Sunday, February 17, 2013



Jim Hess was a Brethren missionary in Chingola.  He drove me every week to Ndola to teach at TCCA (Theological College of Central Africa).  He taught a course in mechanics, and I taught the book of Romans, Outlining, and the Psalms. One day we were early as there were no police checks on the road so he was going to the bakery to buy a treat for the students.  I decided not to go back in town as I wanted to hear the testimonies of the students in preparation to have them speak on my weekly television and radio program.  Just as Jim was driving onto the road we heard a gunshot. The bullet hit the back window and went through the passenger seat. He jumped out of the HI Ace and the officer in charge knocked the soldier to the ground.  The soldier was on drugs. I correspond with two of the students, and one of the students come to the states annually to preach the Gospel in honor of Jim Hess who led him to the Lord. 
HE takes care of HIS children.


This school was for the children of the Copper Mine employees in Chingola.  The headmaster was from Great Britain as were most of the teachers.  I was the only one from the USA.  There were three terms. Jan-March and April was a holiday.  May-July and August was a holiday.  September-November and December was a holiday.  It worked out well.  The clerical staff was Zambian ladies.  They were dedicated to their job and were most supportive of the teaching staff.  My classes were fourth and fifth grade students. The mine provided transportation to my Clubhouse weekly program on TV and radio in Kitwe, and Ndola, and I would have them on my program.  They would recite poems, Bible verses and sing in English and Bemba.
Would you believe that two of those students live near me in Coeur d’Alene, Idaho, and five of them live in the Seattle, WA area where my older son works for World Vision? It has been so much fun to make contact with them.  Not long ago I met up with another one of my students that was on the Clubhouse program weekly when I was in California. I had a call from NYC this past year and he was from Chingola and was on my weekly program.

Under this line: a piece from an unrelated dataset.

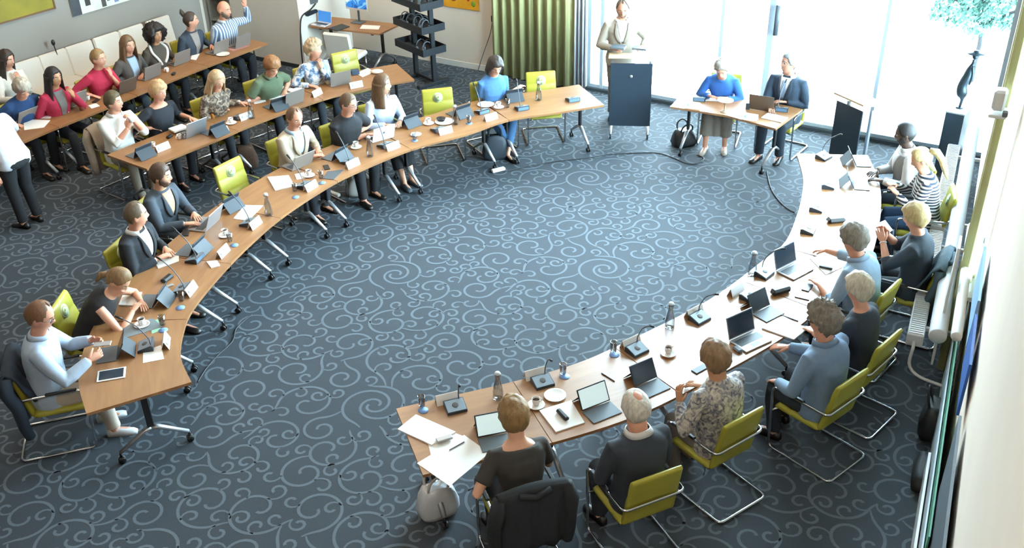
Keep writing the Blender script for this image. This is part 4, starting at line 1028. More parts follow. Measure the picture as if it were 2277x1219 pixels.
# right arm
P('R1', 'man in grey vest', 'dark skinned man in white shirt and grey vest', head=(2014, 298), face=(1870, 382), lean=8, look=(14, 16), lw=px(1962, 402), rw_=px(1950, 380), hair='crop', hairc='#15110f', skin='dark', beard='#15110f', top='#dfe1e2', collar='#dfe1e2', vest='#8a8d8f', legs='#2b3440', chairlabel='green chair behind the man in grey vest')
P('R2', 'woman in striped top', 'blonde woman with ponytail in black and white striped top', head=(2050, 354), face=(1880, 425), lean=12, look=(6, 30), lw=(-.10, .36, .86), rw_=(.10, .38, .88), hair='tied', extra='tail', hairc='#c8b07f', female=True, skin='fair', top=P_STRIPE, legs='#294462', chairlabel='green chair behind the woman in striped top')
P('R3', 'person in dark tee', 'person in dark tee with cropped blond hair holding a sheet', head=(2037, 484), face=(1870, 512), lean=6, look=(4, 20), lw=(-.06, .36, .98), rw_=(.08, .36, 1.0), lhand=dict(dir=(.3, .5, .8), palm=(.8, .2, 0), curl=.7), rhand=dict(dir=(-.3, .5, .8), palm=(-.8, .2, 0), curl=.7), hair='thick', hairc='#b49b6c', skin='pink', top='#2a333c', sleeve='half', legs='#1f2833', watch=(-1, '#e8e8e8'), chairlabel='green chair with dark jacket behind the person in dark tee')
P('R4', 'man in blue grey shirt', 'grey haired man in blue grey shirt reaching across the table', head=(1900, 532), face=(1735, 572), lean=14, look=(2, 20), rw_=px(1812, 552), lw=px(1822, 634), hair='thick', hairc='#7f766a', skin='pink', top='#8ea5ba', sleeve='half', collar='#8ea5ba', legs='#22303f', glasses='#55585c', belly=.06, size=1.04, chairlabel='green chair behind the man in blue grey shirt')
P('R5', 'woman with blond grey hair', 'woman with short blond grey hair in black top', head=(1910, 643), face=(1720, 648), lean=8, look=(0, 12), hair='thick', hairc='#cbc1ab', female=True, skin='pink', top='#1f2730', sleeve='half', neck=.53, legs='#1b222b', chairlabel='green chair behind the woman with blond grey hair')
P('R6', 'man in blue blazer', 'curly haired man in blue grey blazer and glasses', head=(1830, 712), face=(1650, 680), lean=8, look=(-6, 10), rw_=px(1752, 772), lw=(-.20, .34, .66), hair='curly', hairc='#7b7165', skin='pink', top='#748aa2', lapel='#687d94', collar='#748aa2', legs='#1b222a', glasses='#26282b', size=1.05, voxel=.009, chairlabel='green chair behind the curly haired man in blue blazer')
P('R7', 'person in patterned shirt', 'person in grey patterned shirt with short brown hair seen from behind', head=(1591, 797), face=(1480, 690), lean=8, look=(4, 10), lw=(-.22, .26, .86), rw_=(.16, .36, .79), lhand=dict(dir=(.2, .4, .9), palm=(.9, 0, 0), curl=.6), watch=(-1, '#3a302a'), hair='thick', hairc='#7d5f40', skin='tan', top=P_GREYW, legs='#77706a', shoes='#8a7860', belly=.05, voxel=.009, chairlabel='green chair behind the person in patterned shirt')
P('R8', 'white haired man', 'white haired balding man in charcoal suit seen from behind', head=(1414, 908), face=(1318, 800), lean=6, look=(0, 8), lw=(-.14, .30, .64), rw_=(.14, .32, .66), hair='rim', hairc='#d6d0c4', skin='pink', top='#2d333b', collar='#dcdcda', legs='#20252c', belly=.06, size=1.02, voxel=.009, chairlabel='green chair behind the white haired man')
P('R9', 'woman in charcoal tee', 'woman in charcoal tee with short blond brown hair seen from behind', head=(1143, 926), face=(1062, 840), lean=10, look=(4, 12), lw=px(1078, 1052), rw_=(.12, .38, .79), hair='thick', hairc='#86673c', female=True, skin='fair', top='#34322f', sleeve='short', neck=.50, legs='#22252a', voxel=.009, size=1.02, chairlabel='green chair draped with black jacket in the bottom foreground')
# person bending in from the left edge
P('A0', 'person in white shirt leaning in', 'person in white shirt and black trousers leaning over the back table', head=(-52, 236), face=(-30, 300), yaw=62, lean=34, stand=True, look=(0, 20), rw_=px(52, 300), hair='short', hairc='#4a3a2c', skin='pink', top='#dfe3ea', legs='#14161a', shoes='#101114')
fuse_all()
# jackets over chairs
coat(PEOPLE['R9'][1], cloth('#1d2226'), 'black jacket hung over the chair in the bottom foreground', .62, 3)
coat(PEOPLE['C1'][1], cloth('#1c2836'), 'dark navy jacket hung over the chair at the left edge', .64, 5)
coat(PEOPLE['B1'][1], cloth('#a09282'), 'taupe jacket hung over chair of man in white shirt', .62, 7)
coat(PEOPLE['R3'][1], cloth('#33434c'), 'dark grey green jacket hung over chair of person in dark tee', .60, 9)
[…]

Sister Mary Crucifix was the Headmistress. She was from Long Island, New York. I taught fifth grade, and the afternoon sessions I taught music and crafts. There were two Zambia nuns on staff, and several ex-pats. There was a catholic church in Chingola. Mother Superior stationed in Lusaka would visit the school once a year. She was a lovely lady and had a great sense of humor especially the time I locked up most of the statues from the school garden.  The reason was that you had to being them in the building every day so no one would take them.  The teachers and staff would walk around all the statues and say prayers.  My plan was to put them all out when she visited the school. I was not expecting her the day she arrived unannounced.  All went well but Sister Mary Crucifix smiled when she told me to check the office so I would know the next time to expect her so I could have all the statues out.
When I returned to the States I called Sister Mary Crucifix and Pam Steyne’s mother and I had lunch with her at a small Italian restaurant in the neighborhood where she was born on Long Island.

As the various students come to my mind I pray that HE will use them for HIS glory.  I am so fortunate to be a part of their lives.